Friday, January 23, 2009

Russian Helicopter Crash Reveals VIP Hunters Actually Just Poachers

BOULDER, Colorado -- As their economy totters on the brink of collapse, Russia's rich and powerful apparently cannot wait for squirrels and rabbits to run out before they resort to the next vital food source - endangered species.

On January 9, a helicopter carrying eight VIP passengers, including government officials and local businessmen, on a hunting trip to the Altai Mountains of southern Siberia crashed, killing seven passengers and two of the three crewmen. It took two days for rescue workers to locate the crash site and the four survivors in the remote mountains of Russia's Altai Republic. Among the dead was Alexander Kosopkin, the presidential representative to the State Duma.

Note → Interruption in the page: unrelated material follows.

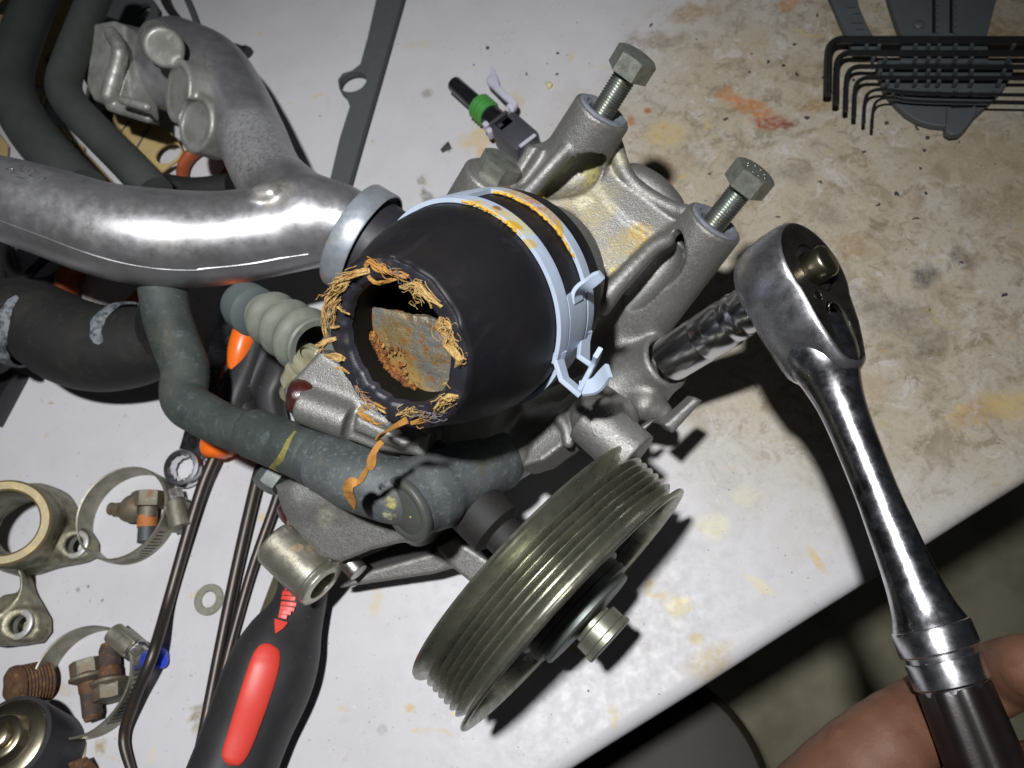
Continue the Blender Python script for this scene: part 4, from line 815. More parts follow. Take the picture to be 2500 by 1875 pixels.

These Russian high-fliers were up to no good on their hunting trip, however. Amidst the wreckage of the Mil-171 helicopter, several carcasses of Argali bighorn sheep, an animal that is classified as endangered in Russia, were uncovered. Ironically, among the dead in the crash was Viktor Kaymin, the chairman of the department of wildlife protection and management for the Altai Republic. Pictures of the crash showing the dead animals were released to the public (photo courtesy altapress.ru), and the director of the World Wide Fund for Nature (WWF) in Russia has asked local prosecutors to investigate whether these men were engaged in criminal poaching.

The cause of the crash has yet to be determined, but investigators speculate that it may have been the result of pilot error. Russia's less scrupulous tabloids have suggested that the chopper may have been shot down by local hunters seeking revenge for the slaughtered sheep.

Itchy continues to be obsessed with America's coming day of reckoning with the Chinese, and he's sounding increasingly like George Friedman, author of the 1991 (not 1941) classic, The Coming War with Japan. But in the current scenario, the US is actually much like Japan was in the early 1990's. After seeing a massive real estate bubble collapse, Japan suffered through a decade-long recession. America runs the risk of repeating Japan's mistakes - understimulating the economy with poorly-directed infrastructure projects and failing to adequately deal with all the bad debt that banks hold.

As for myself, I am looking beyond the horizon of the apocalypse, and I am more worried about how we will survive when all of our modern technology is lost in the vortex of deflation, bank nationalizations, and deadly moth swarms (seriously, can't Liberia catch a break?). We will all have to eat endangered species.